**Task brief:** Copy exactly the lines from the beginning of the data down to and including the line holding "sc.cycles.sample_clamp_indirect = 6.0", without any pictures.

============

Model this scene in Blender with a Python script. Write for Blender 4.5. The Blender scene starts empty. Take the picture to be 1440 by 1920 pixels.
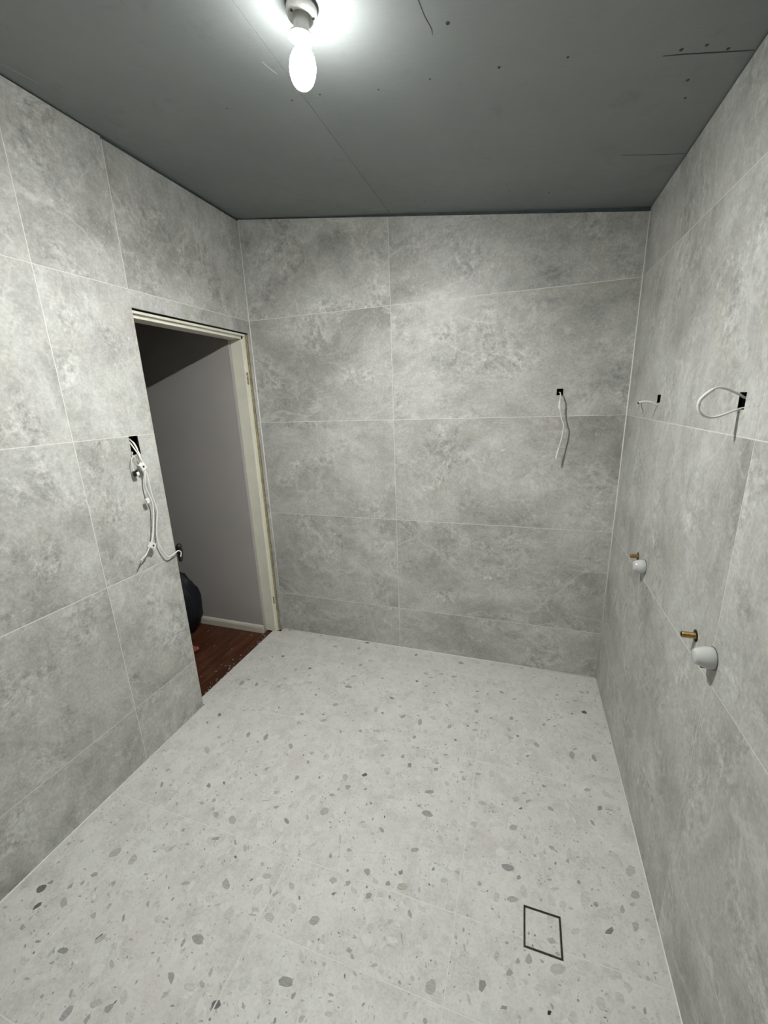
import bpy, bmesh, math, random
from mathutils import Vector, Matrix
from mathutils.geometry import tessellate_polygon

sc = bpy.context.scene
C = sc.collection

# ------------------------------------------------------------------ camera, world, light, exposure
cam_d = bpy.data.cameras.new('camera')
cam = bpy.data.objects.new('camera', cam_d)
C.objects.link(cam)
cam_d.sensor_fit = 'HORIZONTAL'
cam_d.sensor_width = 36.0
cam_d.lens = 767.71 / 1440 * 36.0
cam_d.clip_start = 0.02
_f = Vector((-0.31208193, 0.91288422, -0.26314877))
_r = Vector((0.94873397, 0.31405729, -0.03566339))
_u = Vector((-0.05008724, 0.26078807, 0.96409587))
M3 = Matrix((_r, _u, -_f)).transposed()
cam.matrix_world = Matrix.Translation((1.6058, -2.3064, 1.5995)) @ M3.to_4x4()
sc.camera = cam

world = bpy.data.worlds.new('world')
sc.world = world
world.use_nodes = True
world.node_tree.nodes['Background'].inputs[0].default_value = (0.55, 0.6, 0.65, 1)
world.node_tree.nodes['Background'].inputs[1].default_value = 0.0

BULB_STRENGTH = 30300.0      # at the nadir of the globe
BULB_SIDE = 0.0020           # share left on the sides, above the LED board
BULB_POW = 14.0
BULB_TOP = 0.0122
BULB_COLOR = (1.0, 1.0, 0.965)
sc.view_settings.view_transform = 'Standard'
sc.view_settings.look = 'None'
sc.view_settings.gamma = 1.0
sc.view_settings.use_curve_mapping = False
sc.view_settings.exposure = 0.0
sc.cycles.max_bounces = 8
sc.cycles.diffuse_bounces = 6
sc.cycles.glossy_bounces = 2
sc.cycles.caustics_reflective = False
sc.cycles.caustics_refractive = False
sc.cycles.sample_clamp_indirect = 6.0

# ------------------------------------------------------------------ room numbers (metres)
W = 2.0794           # room width, x from left wall to right wall
H0 = 2.6272          # ceiling height at the left wall
SL = -0.2645 / W     # ceiling falls towards the right wall
NEAR = -3.1          # wall behind the camera
DY0, DY1 = -0.829, -0.022   # doorway between tile edges
DZ = 2.0185
ROWS = [0.2894, 0.8894, 1.4894, 2.0894]
J = 0.0026           # joint width


def ceil_z(x):
    return H0 + SL * x

# ------------------------------------------------------------------ helpers


def tag(o, label=None, cat=None, group=None, kind=None):
    if label: o['label'] = label
    if cat: o['category'] = cat
    if group: o['group'] = group
    if kind: o['kind'] = kind
    return o


def link_mesh(name, me, mat=None, parent=None, loc=None, smooth=False):
    o = bpy.data.objects.new(name, me)
    C.objects.link(o)
    if mat is not None:
        for m in (mat if isinstance(mat, (list, tuple)) else [mat]):
            me.materials.append(m)
    if parent is not None: o.parent = parent
    if loc is not None: o.location = loc
    if smooth:
        for p in me.polygons: p.use_smooth = True
    return o


def mesh_obj(name, verts, faces, mat=None, parent=None, loc=None, smooth=False, fix=True):
    me = bpy.data.meshes.new(name)
    me.from_pydata([tuple(v) for v in verts], [], faces)
    if fix:
        bm = bmesh.new(); bm.from_mesh(me)
        bmesh.ops.recalc_face_normals(bm, faces=bm.faces[:])
        bm.to_mesh(me); bm.free()
    me.update()
    return link_mesh(name, me, mat, parent, loc, smooth)


def bm_obj(name, bm, mat=None, parent=None, loc=None, smooth=False):
    bmesh.ops.recalc_face_normals(bm, faces=bm.faces[:])
    me = bpy.data.meshes.new(name)
    bm.to_mesh(me); bm.free()
    return link_mesh(name, me, mat, parent, loc, smooth)


def empty(name, loc=(0, 0, 0)):
    o = bpy.data.objects.new(name, None)
    o.empty_display_size = 0.05
    C.objects.link(o)
    o.location = loc
    return o


def box_bm(bm, lo, hi, bevel=0.0):
    x0, y0, z0 = lo; x1, y1, z1 = hi
    vs = [bm.verts.new(p) for p in ((x0, y0, z0), (x1, y0, z0), (x1, y1, z0), (x0, y1, z0),
                                    (x0, y0, z1), (x1, y0, z1), (x1, y1, z1), (x0, y1, z1))]
    fs = [bm.faces.new([vs[i] for i in f]) for f in
          ((0, 3, 2, 1), (4, 5, 6, 7), (0, 1, 5, 4), (1, 2, 6, 5), (2, 3, 7, 6), (3, 0, 4, 7))]
    if bevel > 0:
        es = set(e for f in fs for e in f.edges)
        bmesh.ops.bevel(bm, geom=list(es), offset=bevel, segments=2, affect='EDGES', profile=0.6)


def box(name, lo, hi, mat, parent=None, bevel=0.0):
    bm = bmesh.new(); box_bm(bm, lo, hi, bevel)
    return bm_obj(name, bm, mat, parent)


def area2(p):
    return sum(p[i][0] * p[(i + 1) % len(p)][1] - p[(i + 1) % len(p)][0] * p[i][1] for i in range(len(p)))


def inset_poly(p, d):
    """inset a CCW polygon by d with mitred corners"""
    out = []
    n = len(p)
    for i in range(n):
        a, b, c = Vector(p[i - 1]), Vector(p[i]), Vector(p[(i + 1) % n])
        e1 = (b - a).normalized(); e2 = (c - b).normalized()
        n1 = Vector((-e1.y, e1.x)); n2 = Vector((-e2.y, e2.x))
        m = n1 + n2
        k = 1.0 + n1.dot(n2)
        if k < 0.2: k = 0.2
        out.append(tuple(b + m * (d / k)))
    return out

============

**Full response:**
Model this scene in Blender with a Python script. Write for Blender 4.5. The Blender scene starts empty. Take the picture to be 1440 by 1920 pixels.
import bpy, bmesh, math, random
from mathutils import Vector, Matrix
from mathutils.geometry import tessellate_polygon

sc = bpy.context.scene
C = sc.collection

# ------------------------------------------------------------------ camera, world, light, exposure
cam_d = bpy.data.cameras.new('camera')
cam = bpy.data.objects.new('camera', cam_d)
C.objects.link(cam)
cam_d.sensor_fit = 'HORIZONTAL'
cam_d.sensor_width = 36.0
cam_d.lens = 767.71 / 1440 * 36.0
cam_d.clip_start = 0.02
_f = Vector((-0.31208193, 0.91288422, -0.26314877))
_r = Vector((0.94873397, 0.31405729, -0.03566339))
_u = Vector((-0.05008724, 0.26078807, 0.96409587))
M3 = Matrix((_r, _u, -_f)).transposed()
cam.matrix_world = Matrix.Translation((1.6058, -2.3064, 1.5995)) @ M3.to_4x4()
sc.camera = cam

world = bpy.data.worlds.new('world')
sc.world = world
world.use_nodes = True
world.node_tree.nodes['Background'].inputs[0].default_value = (0.55, 0.6, 0.65, 1)
world.node_tree.nodes['Background'].inputs[1].default_value = 0.0

BULB_STRENGTH = 30300.0      # at the nadir of the globe
BULB_SIDE = 0.0020           # share left on the sides, above the LED board
BULB_POW = 14.0
BULB_TOP = 0.0122
BULB_COLOR = (1.0, 1.0, 0.965)
sc.view_settings.view_transform = 'Standard'
sc.view_settings.look = 'None'
sc.view_settings.gamma = 1.0
sc.view_settings.use_curve_mapping = False
sc.view_settings.exposure = 0.0
sc.cycles.max_bounces = 8
sc.cycles.diffuse_bounces = 6
sc.cycles.glossy_bounces = 2
sc.cycles.caustics_reflective = False
sc.cycles.caustics_refractive = False
sc.cycles.sample_clamp_indirect = 6.0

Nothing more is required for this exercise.